Clear Business Process + Strong Execution = Great Savings

Author: Stewart Clark / Date: March 31, 2015

Category: Business Performance

Regardless of whether you are selling burgers to a young family with three tired kids or producing “O” rings for the space program – there is always a cost when your process fails – it’s just the magnitude that varies.

For a minute, let’s consider the more trivial of these two examples and look at the world through the lens of a parent with three children under 10. It is a warm day, the kids have been running wild all morning and at 2pm, it’s going to be a late lunch.

You place your order at the local fast food store, being careful to articulate the correct meal for each child, noting one is without pickles, one without cheese and that the third will have a chocolate rather than a vanilla shake. The toys should reflect the fact that you have two boys and a girl and you will just have a diet cola, because let’s face it, there is little chance you would have a relaxed meal anyway.

Now consider each of these possible endings;

Scenario 1. 

  • You order is taken with hardly a murmur except for the “that will be $21.35 – eat in or take away?”
  • After watching no less than three people work on the delivery of parts of your order, you collect your tray of food and head to a clear table to find;
  • Your diary intolerant child is in a pickle, as all three burgers have cheese.
  • Your pickle free child is very happy, as all burgers are pickle free – but this smile turns to a frown when they find that there is no toy!
  • The thick-shakes are right – with the sizes and flavours delivered as requested, but…. your diet cola….. is only 2/3’s full.
  • This means a trip back to the counter, bearing the evil eye of other customers who are in line – to explain the discrepancies between what you ordered versus what was delivered, all the while trying to keep an eye on your three children who you left at the table.

Scenario 2.

  • Your order is read back to you to ensure that it was captured correctly – inclusive of the cheese and pickle variations. The cost is the same, but the “eat in or take away line” is accompanied with a smile and some eye contact.
  • Your order is assembled before you, but you are advised that one of the burgers will take another couple of minutes as it was incorrectly made with cheese. This news comes with the offer “to bring it out to you”, so you happily accept and head off for a table with the rest of the food, herding your kids as you go.
  • At the table the rest of the order is as expected, with the distraction of the toy meaning that the “cheese free” child did not even notice that their burger was delivered a few minutes late.
  • Your diet cola is cold and thirst quenching and you lap up the few minutes of unexpected peace whilst the kids are devouring their meals.

The difference between these two experiences was driven by either a poor operational process or a good process which was poorly applied. Either way, the difference in the customer experience was immense.

If the notion is correct that emotion and logic are the main drivers for purchasing decisions, then how do these situations stack up?

Scenario 1. Scenario 2.
Impersonal Friendly
Bewilderment (at the process) Appreciation
Frustration Relief
Apprehension Quality
Anger Contentment
Question the quality Confidence
Reputation damage Value


These lists are not exhaustive – but if this was your business and this was your client – I’m sure you want your clients thinking and feeling what is on list #2.
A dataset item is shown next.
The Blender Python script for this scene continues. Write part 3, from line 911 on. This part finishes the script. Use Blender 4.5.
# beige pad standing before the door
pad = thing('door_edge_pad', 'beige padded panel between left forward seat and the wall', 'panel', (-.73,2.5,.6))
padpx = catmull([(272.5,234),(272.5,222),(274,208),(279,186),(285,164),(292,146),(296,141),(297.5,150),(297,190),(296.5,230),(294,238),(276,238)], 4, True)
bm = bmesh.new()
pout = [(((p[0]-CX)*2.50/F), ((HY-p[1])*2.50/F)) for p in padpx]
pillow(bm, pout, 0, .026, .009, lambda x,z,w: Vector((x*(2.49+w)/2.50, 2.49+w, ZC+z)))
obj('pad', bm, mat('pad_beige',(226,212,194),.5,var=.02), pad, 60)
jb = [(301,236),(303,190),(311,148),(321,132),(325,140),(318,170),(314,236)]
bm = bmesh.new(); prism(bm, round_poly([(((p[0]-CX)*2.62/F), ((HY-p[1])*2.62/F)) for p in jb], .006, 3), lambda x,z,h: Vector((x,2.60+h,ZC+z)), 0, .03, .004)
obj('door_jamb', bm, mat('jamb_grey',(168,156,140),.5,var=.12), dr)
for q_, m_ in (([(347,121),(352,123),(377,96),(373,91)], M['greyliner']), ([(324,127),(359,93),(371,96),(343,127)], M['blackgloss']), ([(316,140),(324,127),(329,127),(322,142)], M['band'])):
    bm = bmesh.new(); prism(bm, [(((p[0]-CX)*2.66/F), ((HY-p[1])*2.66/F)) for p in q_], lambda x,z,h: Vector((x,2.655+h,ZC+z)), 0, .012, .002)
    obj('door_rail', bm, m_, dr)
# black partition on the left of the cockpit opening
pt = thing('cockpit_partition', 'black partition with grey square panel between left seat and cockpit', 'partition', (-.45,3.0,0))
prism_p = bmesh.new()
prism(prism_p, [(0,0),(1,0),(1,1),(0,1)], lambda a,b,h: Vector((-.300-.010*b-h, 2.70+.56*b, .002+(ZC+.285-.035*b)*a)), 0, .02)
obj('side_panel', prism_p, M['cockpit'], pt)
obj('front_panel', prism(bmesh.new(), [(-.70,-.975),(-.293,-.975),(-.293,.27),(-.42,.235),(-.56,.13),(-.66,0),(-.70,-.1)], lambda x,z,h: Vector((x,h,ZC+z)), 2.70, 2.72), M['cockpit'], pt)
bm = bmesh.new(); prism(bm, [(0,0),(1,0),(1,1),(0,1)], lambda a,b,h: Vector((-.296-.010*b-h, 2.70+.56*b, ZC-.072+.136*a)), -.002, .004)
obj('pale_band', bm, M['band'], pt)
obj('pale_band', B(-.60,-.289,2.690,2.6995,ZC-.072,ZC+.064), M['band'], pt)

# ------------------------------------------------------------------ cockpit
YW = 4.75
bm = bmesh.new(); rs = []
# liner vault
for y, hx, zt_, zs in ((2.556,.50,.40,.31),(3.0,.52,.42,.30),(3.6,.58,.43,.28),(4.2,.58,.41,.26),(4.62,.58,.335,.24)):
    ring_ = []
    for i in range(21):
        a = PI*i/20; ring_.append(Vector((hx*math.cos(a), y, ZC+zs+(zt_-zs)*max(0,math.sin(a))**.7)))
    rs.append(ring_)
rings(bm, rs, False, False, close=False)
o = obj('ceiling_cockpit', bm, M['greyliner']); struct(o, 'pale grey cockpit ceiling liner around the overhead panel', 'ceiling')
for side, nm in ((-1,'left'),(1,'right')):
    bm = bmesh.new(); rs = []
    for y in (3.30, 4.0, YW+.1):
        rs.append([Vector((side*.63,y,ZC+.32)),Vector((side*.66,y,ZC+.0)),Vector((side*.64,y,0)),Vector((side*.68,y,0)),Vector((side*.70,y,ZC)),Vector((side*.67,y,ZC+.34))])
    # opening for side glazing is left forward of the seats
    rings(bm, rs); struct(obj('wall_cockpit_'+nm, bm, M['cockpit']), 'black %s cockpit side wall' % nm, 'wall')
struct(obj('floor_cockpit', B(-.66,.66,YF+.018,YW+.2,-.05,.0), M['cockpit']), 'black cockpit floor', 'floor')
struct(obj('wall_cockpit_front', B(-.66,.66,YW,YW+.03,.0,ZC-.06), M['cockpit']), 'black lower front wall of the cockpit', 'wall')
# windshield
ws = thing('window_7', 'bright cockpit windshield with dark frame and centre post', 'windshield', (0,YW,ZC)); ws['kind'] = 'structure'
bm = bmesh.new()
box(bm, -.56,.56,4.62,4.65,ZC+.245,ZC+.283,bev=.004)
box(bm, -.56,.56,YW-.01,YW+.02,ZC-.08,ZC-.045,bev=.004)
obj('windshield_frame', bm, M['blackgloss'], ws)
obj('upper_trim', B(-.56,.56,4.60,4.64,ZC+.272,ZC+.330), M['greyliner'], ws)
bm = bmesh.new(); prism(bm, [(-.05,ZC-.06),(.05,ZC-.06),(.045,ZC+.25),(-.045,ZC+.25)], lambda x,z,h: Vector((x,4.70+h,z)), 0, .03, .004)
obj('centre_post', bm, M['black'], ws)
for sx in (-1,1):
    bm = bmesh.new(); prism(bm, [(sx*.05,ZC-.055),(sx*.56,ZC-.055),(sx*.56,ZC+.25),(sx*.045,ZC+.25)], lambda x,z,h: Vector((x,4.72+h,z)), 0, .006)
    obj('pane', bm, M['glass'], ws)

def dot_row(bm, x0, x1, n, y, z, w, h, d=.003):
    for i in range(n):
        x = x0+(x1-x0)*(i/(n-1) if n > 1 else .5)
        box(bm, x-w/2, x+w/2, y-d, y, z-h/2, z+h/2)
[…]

The consequence of a poor operational process can be extreme – from poor product quality to additional costs for rework or product replacement. Reputations can be quickly killed with a single large failure. Similarly, the impact of a good well executed process can drive levels of customer loyalty and positive sentiment that you could only dream of, along with hard efficiency savings to add straight to the bottom line.

So challenge yourself……assess your business operations.

1.Are your processes clear and well understood?

2.Are they correct and do they deliver the right results?

3.Are they as simple as they can be – or confusing and overly complex?

4.Are they being adhered to?

Test your business and remove the cost of poor processes – instead, positioning yourself to gain greater confidence in the eyes of your clients and grow a reputation of quality, confidence and value.